Interpretation "Ein Bericht für eine Akademie" von Franz Kafka

Die Suche nach dem missing link, dem fehlenden Glied in der Evolutionskette, ist im Grunde seit Franz Kafkas Ein Bericht für eine Akademie überflüssig geworden, nur hat die Wissenschaft davon keine Kenntnis nehmen wollen. Der Übergang vom Affen zum Menschen vollzieht sich in dem Augenblick, in welchem es dem Tier gelingt, eine Flasche Schnaps auszutrinken – mit "Hallo!", seinem ersten  menschlichen Laut, springt es daraufhin "in die Menschengemeinschaft"; der Rest geht – bei allerdings recht hohem Lehrerverbrauch – praktisch wie von selber.

Zweifelsohne hat das verbreitete Bild Kafkas als Dichter der Auswegslosigkeit, der existentiellen Abgründe, eben des Kafkaesken, dazu beigetragen, andere Facetten seiner Texte in den Hintergrund zu drängen. Zu ihnen gehört seine manchmal dem Nonsens nahe, absurde Komik, die in vielen seiner Werke zumindest anklingt, im Bericht für eine Akademie aber offen zutage tritt.

Denn wenn auch kein Zweifel daran bestehen kann, dass die angesprochene Thematik – nichts Geringeres als das Wesen des Menschseins – in ihrer Tragweite nicht verleugnet wird, so überwiegt doch eine augenzwinkernde Distanz: "Nahezu fünf Jahre trennen mich vom Affentum, eine Zeit [...], streckenweise begleitet von vortrefflichen Menschen, Ratschlägen, Beifall und Orchestralmusik [...]."

Die Menschwerdung stellt sich als Dressurakt dar; was der Affe Rotpeter als Individuum erlebt, kann auf die Entwicklung unserer gesamten Spezies übertragen werden. Das macht die Spannung dieses Berichtes aus: Die latente anthropologische Fragestellung wird immer wieder von beißender Gesellschaftssatire überlagert. Das Bild des etablierten Varietékünstlers im vorletzten Abschnitt ("die Weinflasche auf dem Tisch" und "eine kleine halbdressierte Schimpansin" im Schlafzimmer) stellt eine gnadenlose Demontage des Bürgertums und seiner selbstgerechten Zufriedenheit dar: Das also ist die Krone der Schöpfung.

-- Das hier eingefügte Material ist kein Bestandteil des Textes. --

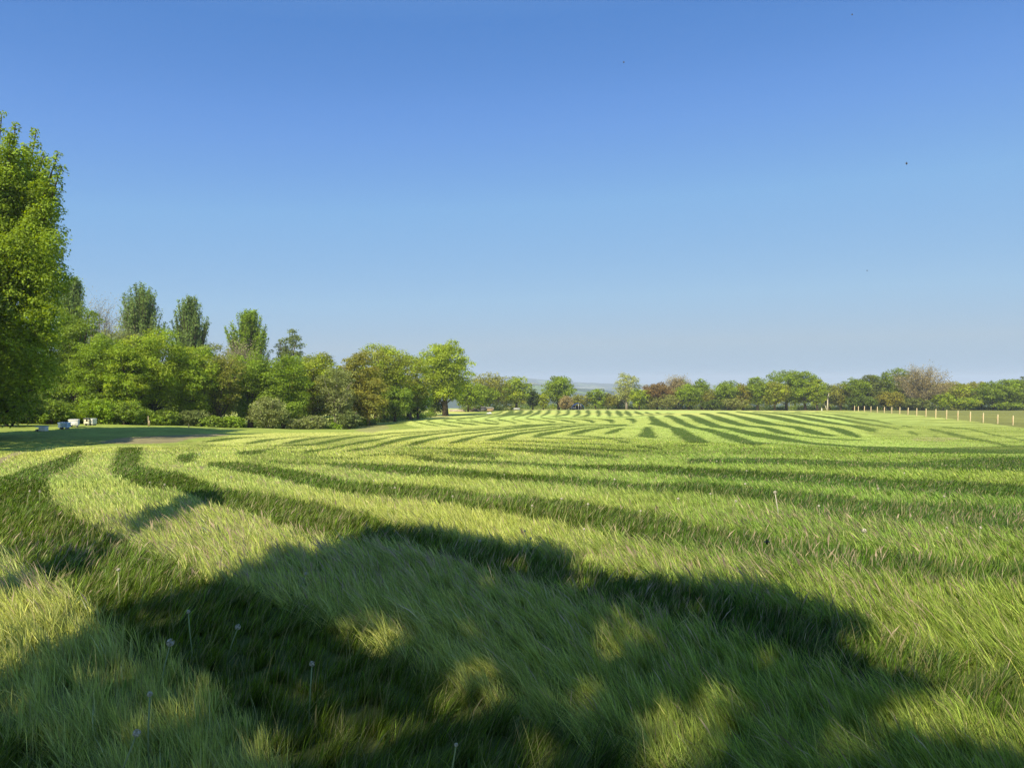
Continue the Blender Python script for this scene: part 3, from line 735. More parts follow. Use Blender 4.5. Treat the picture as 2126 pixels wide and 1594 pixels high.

Vorangegangen ist der Befund "so klage ich weder, noch bin ich zufrieden"; dem menschgewordenen Affen fehlt es nicht an Einsicht in die Beschränktheit seines neuen Zustandes. Immer wieder betont er, dass es sich bei seiner Entscheidung umd die Suche nach einem Ausweg gehandelt habe, um dem Zoologischen Garten – "nur ein neuer Gitterkäfig" – zu entkommen. Insofern zieht er, nicht ohne etwas resignierende Selbstironie, das Fazit: "Man sage nicht, es wäre der Mühe nicht wert gewesen."

Damit verrät der Text eine gehörige Portion an Kulturpessimismus und Zivilisationskritik und entwirft ein Bild der conditio humana als eher zweifelhafer Zustand, als "Menschenausweg." Nicht freiwillig hat sich der Affe seiner instinkthaften Naturverbundenheit begeben: "Ich hatte keinen anderen Weg, immer vorausgesetzt, daß nicht die Freiheit zu wählen war."